My time in India has come to an end. I came home late last night, home to State College, home to a loving family, soft carpets, fresh air, and more silence than I’m used to. I couldn’t fall asleep last night, even after 30 hours of travel, and it was because of the silence! My ears were ringing and I heard unfamiliar voices singing in my head, shifting from one ear to the other, like someone was toggling with the mixer on a distant radio, fading out of my left ear, into my right, then back. I had to play music on my computer to get the sounds in my head to stop. Has it been so long since I heard nothing at all?

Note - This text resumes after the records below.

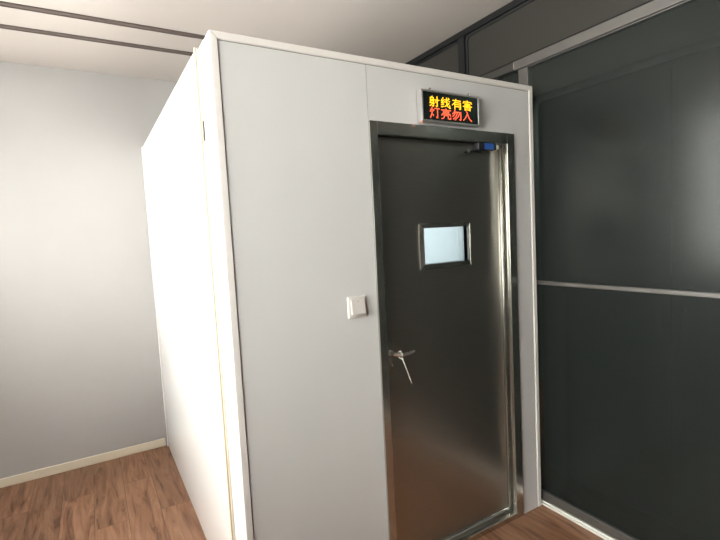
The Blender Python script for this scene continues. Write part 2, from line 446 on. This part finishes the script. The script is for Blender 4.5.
# door closer tucked under the frame head
dc = bpy.data.objects.new('door_closer', None); C.objects.link(dc); dc.parent = B; dc.location = Vector((1.27, .02, 1.88)) - B.location
def dpart(n, bm, m, sm=False): return obj(n, bm, m, dc, sm)
cb_ = new()
bx(cb_, 1.205, 1.322, .004, .041, 1.872, 1.9035, .004, 3)
dpart('closer_body', cb_, M['darkmetal'], True)
dpart('sticker', bx(new(), 1.243, 1.302, .0022, .0038, 1.874, 1.901), M['blue'])
dpart('end_cap', cyl(new(), (1.323, .018, 1.888), (1.342, .018, 1.888), .015, .012, bev=.002), M['ivory'], True)
ar = new()
cyl(ar, (1.222, .022, 1.872), (1.222, .022, 1.858), .011)
tube(ar, [(1.230, .020, 1.863), (1.195, .016, 1.864), (1.155, .012, 1.857), (1.112, .010, 1.852)], [.008, .010, .006, .005], seg=10, flat=(1, .7))
cyl(ar, (1.150, .012, 1.864), (1.150, .012, 1.848), .008)
dpart('arm', ar, M['darkmetal'], True)

# ------------------------------------------------------------------ LED warning sign
GL = {
'射': """....#.......#...
...#........#...
.######.....#...
.#....#.....#...
.#....#.....#...
.######.########
.#....#.....#...
.######..#..#...
.#....#...#.#...
.#....#...#.#...
########....#...
....#.#.....#...
...#..#.....#...
..#...#.....#...
##..#.#...#.#...
.....#.....#....""",
'线': """...#.....#..#...
...#.....#...#..
..#......#..##..
.#...#.#####....
.#..#....#......
####.....#...##.
..#..######.....
.#.......#......
#####....#..##..
.........####...
..###....#.#....
##.......##...#.
.......##.#...#.
...##.#....#..#.
###.........#.#.
..............##""",
'有': """......#.........
......#.........
.##############.
.....#..........
.....#..........
....###########.
...##.........#.
..#.#.........#.
.#..###########.
#...#.........#.
....#.........#.
....###########.
....#.........#.
....#.........#.
....#.......#.#.
....#........#..""",
'害': """.......#........
........#.......
.##############.
.#............#.
#......#.......#
...##########...
.......#........
...##########...
.......#........
################
.......#........
...##########...
...#........#...
...#........#...
...##########...
...#........#...""",
'灯': """...#............
...#....########
...#........#...
.#.#..#.....#...
.#.#..#.....#...
.#.#.#......#...
#..#........#...
...#........#...
...#........#...
...#........#...
..#.#.......#...
..#..#......#...
..#..#......#...
.#..........#...
.#........#.#...
#..........#....""",
'亮': """.......#........
........#.......
################
................
...##########...
...#........#...
...##########...
................
.##############.
.#............#.
#...########...#
....#......#....
....#......#....
....#......#...#
...#.......#...#
###.........####""",
'勿': """....#...........
....#...........
...#............
...############.
..#.#...#...#.#.
.#..#...#...#.#.
#..#...#...#..#.
...#...#...#..#.
..#...#...#...#.
.#....#...#...#.
#....#...#....#.
....#...#.....#.
...#...#......#.
..#...#.......#.
.#...#......#.#.
....#........#..""",
'入': """.....#..........
......#.........
.......#........
.......#........
.......#........
......#.#.......
......#.#.......
.....#..#.......
.....#...#......
....#....#......
....#.....#.....
...#......#.....
..#........#....
.#..........#...
#............##.
..............#.""",
}
sx0, sx1, sz0, sz1, sy = .846, 1.177, 1.963, 2.096, -.036
sg = thing('warning_sign', 'wall-hung red and yellow LED warning sign above the steel door', 'sign', ((sx0 + sx1) / 2, -.018, sz0))
hs = new()
fwid = .0085
bx(hs, sx0, sx1, sy + .008, -.0032, sz0, sz1, .001)
for (a, b_, c, d_) in ((sx0, sx0 + fwid, sz0, sz1), (sx1 - fwid, sx1, sz0, sz1), (sx0 + fwid, sx1 - fwid, sz0, sz0 + fwid), (sx0 + fwid, sx1 - fwid, sz1 - fwid, sz1)):
    bx(hs, a, b_, sy, sy + .0085, c, d_, .0012)
obj('housing', hs, M['housing'], sg)
obj('screen', bx(new(), sx0 + fwid, sx1 - fwid, sy + .003, sy + .0075, sz0 + fwid, sz1 - fwid), M['screen'], sg)
for k, x in enumerate((.905, 1.128)):
    h = new()
    tube(h, [(x + .0065 * math.cos(a), -.020, sz1 + .006 + .0065 * math.sin(a)) for a in [2 * math.pi * j / 16 for j in range(17)]], .0018, seg=6)
    cyl(h, (x, -.020, sz1 + .008), (x, .0038, sz1 + .008), .002, seg=8)
    cyl(h, (x, .001, sz1 + .008), (x, .0044, sz1 + .008), .006, seg=12)
    obj('hanging_hook', h, M['chrome'], sg, True)
ind = cyl(new(), (sx0 + .001, sy - .0006, sz0 - .003), (sx0 + .001, sy + .014, sz0 - .003), .006, bev=.001)
obj('indicator_knob', ind, mat('pale_red_plastic', (.55, .25, .18), .4), sg, True)
pitchx, pitchz = .00335, .00278
x_start, gap = sx0 + .0450, .0630
for row, (word, mt, ztop) in enumerate((('射线有害', 'ledyellow', sz1 - .0255), ('灯亮勿入', 'ledred', sz1 - .0720))):
    for ci, ch in enumerate(word):
        b = new()
        for r, line in enumerate(GL[ch].split('\n')):
            for k, c in enumerate(line):
                if c == '#':
                    x = x_start + ci * gap + k * pitchx; z = ztop - r * pitchz
                    vs = []
                    for y in (sy + .0029, sy + .0019):
                        vs.append([b.verts.new((x + .00225 * math.cos(t), y, z + .00215 * math.sin(t))) for t in [math.pi / 4 * q for q in range(8)]])
                    b.faces.new(vs[1])
                    for q in range(8): b.faces.new((vs[0][q], vs[0][(q + 1) % 8], vs[1][(q + 1) % 8], vs[1][q]))
        obj('led_character', b, M[mt], sg)

# ------------------------------------------------------------------ wall switch
qx, qz, qs = .505, 1.2155, .043
sw = thing('light_switch', 'square white wall switch on the front panel left of the steel door', 'switch', (qx, PY, qz))
pl = new()
bx(pl, qx - qs, qx + qs, PY - .009, PY - .0002, qz - qs, qz + qs, .0035, 3)
obj('switch_plate', pl, M['switch'], sw, True)
rk = new()
prism(rk, [(PY - .0092, qz - .026), (PY - .0205, qz - .026), (PY - .0135, qz + .030), (PY - .0092, qz + .030)], 0, qx - .031, qx + .031)
bmesh.ops.bevel(rk, geom=list(rk.edges), offset=.0014, segments=2, affect='EDGES')
r_ = obj('rocker', rk, M['switch'], sw, True)
obj('indicator', cyl(new(), (qx, PY - .0135, qz + .024), (qx, PY - .0150, qz + .024), .0022, seg=12), M['gap_shade'], sw)

# ------------------------------------------------------------------ light
wd = bpy.data.worlds.new('World'); S.world = wd; wd.use_nodes = True
bg = wd.node_tree.nodes['Background']
bg.inputs[0].default_value = (1.0, .96, .915, 1); bg.inputs[1].default_value = 9.5
pa = bpy.data.lights.new('portal', 'AREA'); pa.shape = 'RECTANGLE'; pa.size = WY1 - WY0; pa.size_y = WZ1 - WZ0
pa.cycles.is_portal = True
po = bpy.data.objects.new('portal', pa); C.objects.link(po)
po.location = (XL - .05, (WY0 + WY1) / 2, (WZ0 + WZ1) / 2)
po.rotation_euler = Vector((1, 0, 0)).to_track_quat('-Z', 'Z').to_euler()
# the lamp that is on inside the booth
la = bpy.data.lights.new('booth_lamp', 'AREA'); la.shape = 'RECTANGLE'; la.size = 1.2; la.size_y = 1.7; la.energy = 10.5; la.color = (.86, .97, 1)
lo = bpy.data.objects.new('booth_lamp', la); C.objects.link(lo); lo.location = (W / 2, 1.0, H - .06)

# added unseen fill light beyond the partition, brightens behind the cupboard outline
lb = bpy.data.lights.new('corridor_fill', 'AREA'); lb.shape = 'RECTANGLE'; lb.size = .3; lb.size_y = 4; lb.energy = 20; lb.color = (1, .96, .9)
lc = bpy.data.objects.new('corridor_fill', lb); C.objects.link(lc); lc.location = (2.75, -.5, HC - .03)

# ------------------------------------------------------------------ camera (solved from the booth's edges)
f_px, pit, yaw, rol = 459.88, -.0767, .5305, -.0519
cam = bpy.data.cameras.new('camera'); cam.sensor_width = 36; cam.lens = f_px / 720 * 36
co = bpy.data.objects.new('camera', cam); C.objects.link(co); S.camera = co
fw = Vector((math.sin(yaw) * math.cos(pit), math.cos(yaw) * math.cos(pit), math.sin(pit)))
rt = Vector((math.cos(yaw), -math.sin(yaw), 0)); up = rt.cross(fw)
r2 = rt * math.cos(rol) + up * math.sin(rol); u2 = -rt * math.sin(rol) + up * math.cos(rol)
co.matrix_world = Matrix(((r2.x, u2.x, -fw.x, -.4006), (r2.y, u2.y, -fw.y, -1.581), (r2.z, u2.z, -fw.z, 1.5029), (0, 0, 0, 1)))

vs_ = S.view_settings
S.display_settings.display_device = 'sRGB'
vs_.view_transform = 'Standard'; vs_.look = 'None'; vs_.gamma = 1; vs_.use_curve_mapping = False
vs_.exposure = 1.35
S.cycles.use_denoising = True
S.cycles.max_bounces = 12; S.cycles.diffuse_bounces = 6; S.cycles.transparent_max_bounces = 12
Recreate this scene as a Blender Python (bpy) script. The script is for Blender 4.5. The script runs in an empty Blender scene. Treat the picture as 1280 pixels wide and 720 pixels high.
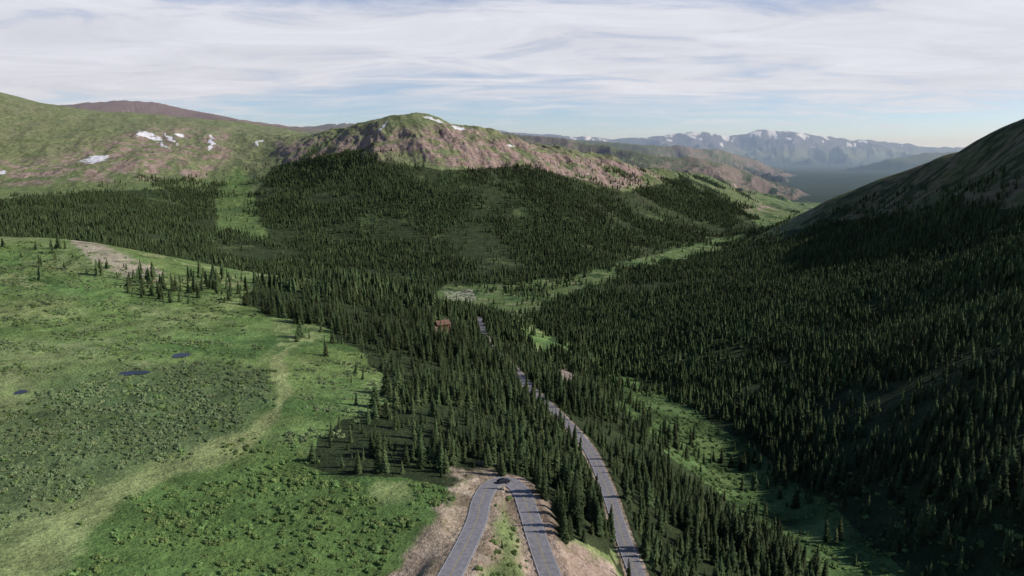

Today we went to Wegmans – a long-awaited event. I was in line for a sandwich when the power went out and the store went dark, momentarily. Power outages: a fact of life in India. I heard a woman behind the sandwich counter say to a coworker, once the lights came back: “well that was scary!” I smiled to myself and shook my head. You have no idea. No idea. A thousand memories flashed through my mind, and then I immediately felt pretentious and unnecessarily self-important for thinking that way. Still, a part of me wanted recognition, attention, to be appreciated, recognized, and treated differently for where I’ve been and how I’ve lived. Which is odd (though not unexpected). In India, I wanted not to be an outsider. Suddenly, now that I blend in, I'm mentally seeking reminders of how I'm different: how my experience has given me a perspective that others, here at home, may not relate to, appreciate, or fully understand. I'm interested in how, when, and why these conflicting feelings take shape in the coming weeks and months.
Anyway, I’m back, so please be in touch. I’m looking forward to catching up with everyone.